Mentoring can be of great value to women and people of color. These are the employees who have often been disenfranchised within organizations and have not been “chosen” by informal mentors.
However, if mentoring is to be successful as a tool for empowering employees, it needs to be truly diverse—representing everyone within the organization and not just women and people of color. By including the broadest spectrum of people, mentoring offers everyone the opportunity to grow professionally and personally without regard to gender or race. A successful mentoring program needs to balance the need for inclusion with the need for fair representation.
For many years, some organizations thought of mentoring only as a tool to help women and people of color. Viewed inappropriately as a remedial program, mentoring lacked widespread support within most organizations.
These mentoring programs did not provide mentorees with the assistance they really needed. Good intentions gone astray resulted in a misapplication of mentoring.
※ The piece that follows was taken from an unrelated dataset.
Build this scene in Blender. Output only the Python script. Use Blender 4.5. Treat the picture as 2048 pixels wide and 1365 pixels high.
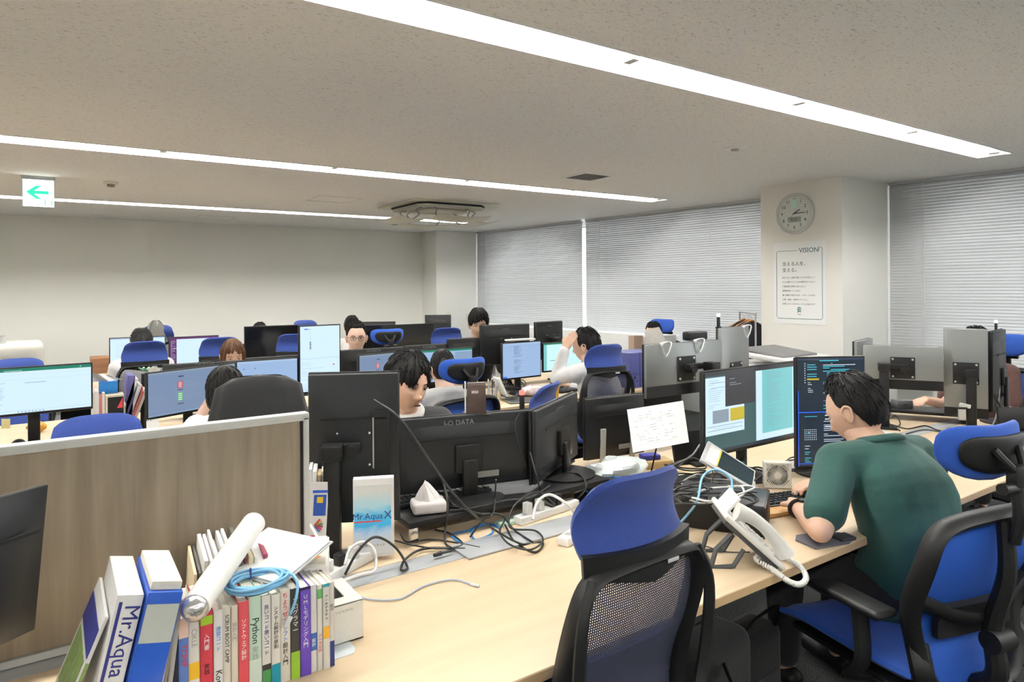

Diversity is equally important when choosing mentors within organizations. Because many mentoring programs are geared to management levels, today’s mentor population still tends to be made up of white males.
As organizations seek to devise mentoring programs, they need to include mentors who are both non-white and non-male. Using the resource-based or group-based models, tied to the one-on-one mentoring model, can help diversify the mentor population.
For example, one of the mentoring goals might be to learn how to navigate effectively through the organization’s culture. Using the group model, an organization might have a panel of diverse employees meeting with the entire mentor-mentoree population to share how they have successfully navigated that culture.